**STORED DATA**:
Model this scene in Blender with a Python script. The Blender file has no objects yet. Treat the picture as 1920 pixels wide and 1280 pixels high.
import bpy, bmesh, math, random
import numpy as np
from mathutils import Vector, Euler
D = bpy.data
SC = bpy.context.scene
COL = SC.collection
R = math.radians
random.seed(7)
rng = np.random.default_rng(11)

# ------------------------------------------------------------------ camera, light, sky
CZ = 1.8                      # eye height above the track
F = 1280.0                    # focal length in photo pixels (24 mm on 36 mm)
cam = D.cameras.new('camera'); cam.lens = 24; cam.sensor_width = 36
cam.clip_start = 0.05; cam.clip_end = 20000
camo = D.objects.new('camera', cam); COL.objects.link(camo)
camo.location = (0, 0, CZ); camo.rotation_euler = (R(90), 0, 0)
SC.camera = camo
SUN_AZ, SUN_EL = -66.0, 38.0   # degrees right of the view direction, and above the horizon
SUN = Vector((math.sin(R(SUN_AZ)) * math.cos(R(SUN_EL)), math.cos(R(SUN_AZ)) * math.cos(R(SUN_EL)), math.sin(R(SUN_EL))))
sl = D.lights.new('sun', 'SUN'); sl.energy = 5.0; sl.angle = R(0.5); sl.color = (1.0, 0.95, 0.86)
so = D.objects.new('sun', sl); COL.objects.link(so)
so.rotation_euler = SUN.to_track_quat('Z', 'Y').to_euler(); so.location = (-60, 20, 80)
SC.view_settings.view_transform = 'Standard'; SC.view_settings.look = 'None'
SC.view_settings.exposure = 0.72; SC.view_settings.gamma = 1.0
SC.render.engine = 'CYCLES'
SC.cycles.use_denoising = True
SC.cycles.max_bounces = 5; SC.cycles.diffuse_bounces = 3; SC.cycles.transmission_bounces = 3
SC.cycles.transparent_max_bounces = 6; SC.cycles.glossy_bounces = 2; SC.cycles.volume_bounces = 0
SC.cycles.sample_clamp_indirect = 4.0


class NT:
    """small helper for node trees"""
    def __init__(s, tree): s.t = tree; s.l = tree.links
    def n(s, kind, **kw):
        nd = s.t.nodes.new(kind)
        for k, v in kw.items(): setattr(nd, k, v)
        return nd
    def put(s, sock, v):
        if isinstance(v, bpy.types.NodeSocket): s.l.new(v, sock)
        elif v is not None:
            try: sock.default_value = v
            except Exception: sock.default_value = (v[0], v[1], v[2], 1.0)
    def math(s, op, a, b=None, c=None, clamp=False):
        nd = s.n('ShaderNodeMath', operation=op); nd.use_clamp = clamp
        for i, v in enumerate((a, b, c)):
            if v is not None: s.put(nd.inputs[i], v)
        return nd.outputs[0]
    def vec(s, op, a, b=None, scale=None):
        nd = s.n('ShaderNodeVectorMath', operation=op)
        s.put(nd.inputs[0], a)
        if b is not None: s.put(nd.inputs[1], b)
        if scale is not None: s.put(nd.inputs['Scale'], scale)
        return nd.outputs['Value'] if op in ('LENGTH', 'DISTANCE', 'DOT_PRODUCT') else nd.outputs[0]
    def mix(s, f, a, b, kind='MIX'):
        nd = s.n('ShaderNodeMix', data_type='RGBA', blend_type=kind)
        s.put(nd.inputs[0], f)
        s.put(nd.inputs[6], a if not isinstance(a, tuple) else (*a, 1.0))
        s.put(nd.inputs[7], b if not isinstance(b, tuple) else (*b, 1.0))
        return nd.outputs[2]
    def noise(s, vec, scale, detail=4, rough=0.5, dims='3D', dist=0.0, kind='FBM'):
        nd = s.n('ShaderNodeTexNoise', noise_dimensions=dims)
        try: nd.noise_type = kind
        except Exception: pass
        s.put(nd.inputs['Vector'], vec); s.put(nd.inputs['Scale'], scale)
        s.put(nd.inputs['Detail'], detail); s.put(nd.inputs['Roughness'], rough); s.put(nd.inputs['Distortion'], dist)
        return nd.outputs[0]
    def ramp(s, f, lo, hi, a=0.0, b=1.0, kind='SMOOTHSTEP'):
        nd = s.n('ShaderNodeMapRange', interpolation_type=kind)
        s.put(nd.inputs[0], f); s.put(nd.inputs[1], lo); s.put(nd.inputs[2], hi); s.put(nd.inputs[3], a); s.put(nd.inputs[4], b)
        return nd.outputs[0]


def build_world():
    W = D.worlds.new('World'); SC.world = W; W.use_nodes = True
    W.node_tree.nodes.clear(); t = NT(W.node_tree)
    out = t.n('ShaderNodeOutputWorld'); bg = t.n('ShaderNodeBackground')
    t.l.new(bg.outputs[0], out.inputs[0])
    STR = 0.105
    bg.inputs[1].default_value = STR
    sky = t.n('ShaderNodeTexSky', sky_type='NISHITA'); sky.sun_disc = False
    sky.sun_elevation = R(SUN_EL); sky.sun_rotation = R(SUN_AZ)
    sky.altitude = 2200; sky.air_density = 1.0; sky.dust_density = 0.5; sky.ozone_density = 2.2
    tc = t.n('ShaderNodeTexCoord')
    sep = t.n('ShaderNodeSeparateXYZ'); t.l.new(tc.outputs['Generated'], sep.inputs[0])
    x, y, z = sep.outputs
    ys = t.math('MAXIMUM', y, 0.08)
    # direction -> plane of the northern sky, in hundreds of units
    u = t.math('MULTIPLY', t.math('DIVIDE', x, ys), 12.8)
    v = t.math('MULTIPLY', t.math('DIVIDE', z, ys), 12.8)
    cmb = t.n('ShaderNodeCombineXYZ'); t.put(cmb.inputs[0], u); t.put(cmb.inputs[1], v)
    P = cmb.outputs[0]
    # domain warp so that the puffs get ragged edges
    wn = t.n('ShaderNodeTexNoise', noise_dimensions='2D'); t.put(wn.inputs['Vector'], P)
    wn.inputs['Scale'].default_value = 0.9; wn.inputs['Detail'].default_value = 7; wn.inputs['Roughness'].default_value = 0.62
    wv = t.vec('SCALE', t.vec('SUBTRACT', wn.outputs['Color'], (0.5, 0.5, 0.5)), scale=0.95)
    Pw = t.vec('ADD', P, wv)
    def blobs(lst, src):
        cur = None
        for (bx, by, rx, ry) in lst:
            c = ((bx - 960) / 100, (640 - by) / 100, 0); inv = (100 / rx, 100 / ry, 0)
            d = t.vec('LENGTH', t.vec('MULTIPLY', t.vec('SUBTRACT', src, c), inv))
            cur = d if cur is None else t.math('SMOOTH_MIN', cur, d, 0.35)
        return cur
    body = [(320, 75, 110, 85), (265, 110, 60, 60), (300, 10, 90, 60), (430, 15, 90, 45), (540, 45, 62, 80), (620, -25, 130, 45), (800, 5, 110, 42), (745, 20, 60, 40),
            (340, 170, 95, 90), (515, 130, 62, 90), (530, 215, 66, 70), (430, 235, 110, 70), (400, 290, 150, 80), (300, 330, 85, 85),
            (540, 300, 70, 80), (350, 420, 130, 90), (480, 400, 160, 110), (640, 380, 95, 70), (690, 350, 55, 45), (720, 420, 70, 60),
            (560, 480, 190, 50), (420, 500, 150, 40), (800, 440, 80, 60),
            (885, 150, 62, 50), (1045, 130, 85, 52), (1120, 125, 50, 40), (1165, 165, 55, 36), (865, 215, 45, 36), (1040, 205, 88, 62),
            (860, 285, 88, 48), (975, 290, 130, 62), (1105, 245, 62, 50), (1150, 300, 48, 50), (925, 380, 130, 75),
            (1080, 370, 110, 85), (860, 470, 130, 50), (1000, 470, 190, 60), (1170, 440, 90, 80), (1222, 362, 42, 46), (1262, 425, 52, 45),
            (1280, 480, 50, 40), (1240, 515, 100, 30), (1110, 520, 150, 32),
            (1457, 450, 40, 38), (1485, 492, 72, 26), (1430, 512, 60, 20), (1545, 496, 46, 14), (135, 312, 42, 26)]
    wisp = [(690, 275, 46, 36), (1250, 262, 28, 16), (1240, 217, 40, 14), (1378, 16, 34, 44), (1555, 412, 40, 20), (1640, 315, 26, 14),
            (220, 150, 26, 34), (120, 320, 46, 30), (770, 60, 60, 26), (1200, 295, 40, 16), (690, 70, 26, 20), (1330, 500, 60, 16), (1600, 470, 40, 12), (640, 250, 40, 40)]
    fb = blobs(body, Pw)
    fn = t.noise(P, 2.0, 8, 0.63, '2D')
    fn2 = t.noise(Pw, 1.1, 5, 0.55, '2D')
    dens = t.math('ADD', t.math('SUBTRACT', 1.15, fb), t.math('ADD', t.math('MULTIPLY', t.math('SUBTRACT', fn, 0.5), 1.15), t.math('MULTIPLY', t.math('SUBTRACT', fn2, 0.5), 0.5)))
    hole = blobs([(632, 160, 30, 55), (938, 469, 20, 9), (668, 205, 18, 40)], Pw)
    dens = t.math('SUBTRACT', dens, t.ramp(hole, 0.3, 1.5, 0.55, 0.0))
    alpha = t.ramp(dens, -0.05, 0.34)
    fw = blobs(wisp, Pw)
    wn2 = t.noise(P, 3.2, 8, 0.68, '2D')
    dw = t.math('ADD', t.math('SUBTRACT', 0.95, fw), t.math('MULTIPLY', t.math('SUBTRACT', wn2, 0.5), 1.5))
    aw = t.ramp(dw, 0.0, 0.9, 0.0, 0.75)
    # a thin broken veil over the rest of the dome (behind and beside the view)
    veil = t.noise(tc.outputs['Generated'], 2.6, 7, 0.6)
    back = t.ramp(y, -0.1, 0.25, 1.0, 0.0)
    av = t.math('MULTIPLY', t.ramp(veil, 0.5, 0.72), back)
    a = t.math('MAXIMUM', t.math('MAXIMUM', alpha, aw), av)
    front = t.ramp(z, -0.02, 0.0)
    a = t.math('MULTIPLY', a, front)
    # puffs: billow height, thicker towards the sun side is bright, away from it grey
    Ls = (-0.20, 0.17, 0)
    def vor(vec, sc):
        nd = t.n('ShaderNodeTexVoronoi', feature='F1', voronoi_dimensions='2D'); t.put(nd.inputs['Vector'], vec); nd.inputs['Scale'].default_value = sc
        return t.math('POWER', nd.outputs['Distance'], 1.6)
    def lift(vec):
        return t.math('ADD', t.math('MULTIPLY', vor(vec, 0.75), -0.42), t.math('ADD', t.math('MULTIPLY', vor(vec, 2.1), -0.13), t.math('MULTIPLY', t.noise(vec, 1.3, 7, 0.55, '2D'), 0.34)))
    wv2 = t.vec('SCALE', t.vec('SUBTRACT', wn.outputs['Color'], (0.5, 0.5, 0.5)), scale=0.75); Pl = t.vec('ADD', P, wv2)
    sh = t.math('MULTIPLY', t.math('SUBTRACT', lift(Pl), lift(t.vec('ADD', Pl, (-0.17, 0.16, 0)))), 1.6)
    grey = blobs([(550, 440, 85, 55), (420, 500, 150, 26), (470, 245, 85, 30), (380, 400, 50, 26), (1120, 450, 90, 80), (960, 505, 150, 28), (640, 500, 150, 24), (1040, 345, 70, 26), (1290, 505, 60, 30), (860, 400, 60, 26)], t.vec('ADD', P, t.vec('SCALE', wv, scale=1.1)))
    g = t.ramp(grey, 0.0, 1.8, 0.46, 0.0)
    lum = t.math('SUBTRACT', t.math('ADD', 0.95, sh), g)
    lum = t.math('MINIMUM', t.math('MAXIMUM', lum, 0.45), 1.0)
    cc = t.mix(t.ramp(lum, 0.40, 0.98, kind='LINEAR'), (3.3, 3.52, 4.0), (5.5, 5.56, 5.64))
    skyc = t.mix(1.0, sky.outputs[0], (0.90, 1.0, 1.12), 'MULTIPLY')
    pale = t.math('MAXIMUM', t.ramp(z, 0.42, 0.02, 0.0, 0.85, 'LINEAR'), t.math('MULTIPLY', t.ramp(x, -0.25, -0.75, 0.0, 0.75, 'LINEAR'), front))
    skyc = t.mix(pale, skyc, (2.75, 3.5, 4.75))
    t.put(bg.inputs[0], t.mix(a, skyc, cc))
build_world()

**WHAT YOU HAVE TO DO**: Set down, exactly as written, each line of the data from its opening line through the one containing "rng = np.random.default_rng(11)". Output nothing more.

**FULL OUTPUT**:
Model this scene in Blender with a Python script. The Blender file has no objects yet. Treat the picture as 1920 pixels wide and 1280 pixels high.
import bpy, bmesh, math, random
import numpy as np
from mathutils import Vector, Euler
D = bpy.data
SC = bpy.context.scene
COL = SC.collection
R = math.radians
random.seed(7)
rng = np.random.default_rng(11)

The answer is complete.